Negev

Introduction


The Negev Desert has the shape of an inverted triangle with its summit in Eilat on the Red Sea and its base along a line that connects the seashore city of Gaza to the oasis of Ein Gedi. With a maximum length of 250 kilometers from the north to the south and a minimal width of 125 kilometers from the west to the east, this desert covers an area of more than 12,000 square kilometers. Geographers identify many distinct regions: the plain on the coast where the Gaza strip stretches out connecting Judea in the north to the Palestinian plain of El Arish in the southwest; to the east, the Negev plain borders the Beersheva Basin through which the wadi bearing the same name passes; the Negev mountains consolidate the mountainous zone, hollowed out with craters and dominated by the Ramon Mountain that rises to 1,035 meters; the Faran or Paran Plateau; the Arava Valley that runs along the Syro-African depression and the mountains of Eilat. In the center of the Negev, the summits vary from an altitude of 900 meters to 1,035 meters. Three machtechim – rocky depressions in the shape of mortars – form a landscape that is unlike any other in the world: the machtech Ramon (30 kilometers long and 8 kilometers wide), the machtech ha-Gadol and the machtech ha-Katan. Temperature changes are abrupt and the precipitation rate is among the lowest: 250 millimeters in the north, 50 to 100 millimeters in the center and 25 to 50 millimeters in the Arava and the surrounding areas of Eilat.
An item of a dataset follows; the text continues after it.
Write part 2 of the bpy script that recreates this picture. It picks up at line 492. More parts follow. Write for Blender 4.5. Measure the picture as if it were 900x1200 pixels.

A drainage bed, the Nahal Bsor, which feeds the Nahal Beersheva, the Nahal Hebron and the Nahal Grar, flows across the Beersheva Basin from the southeast to the northwest. Usually dry, these rivers know only rare and fierce floods during the rain season. The Beersheva Basin that climbs towards the east from about 100 meters to 500 meters is considered to be a semi-desert zone while the rest of the Negev, with the exception perhaps of the high summits in the center, is considered to be a desert zone. The capital of the Negev, Beersheva, literally sprung from the sands about four kilometers from the Biblical site of Beersheva where archeological excavations have uncovered some vestiges – pottery, stone and metal tools and especially some ivory statuettes – which date back to the Bronze Age.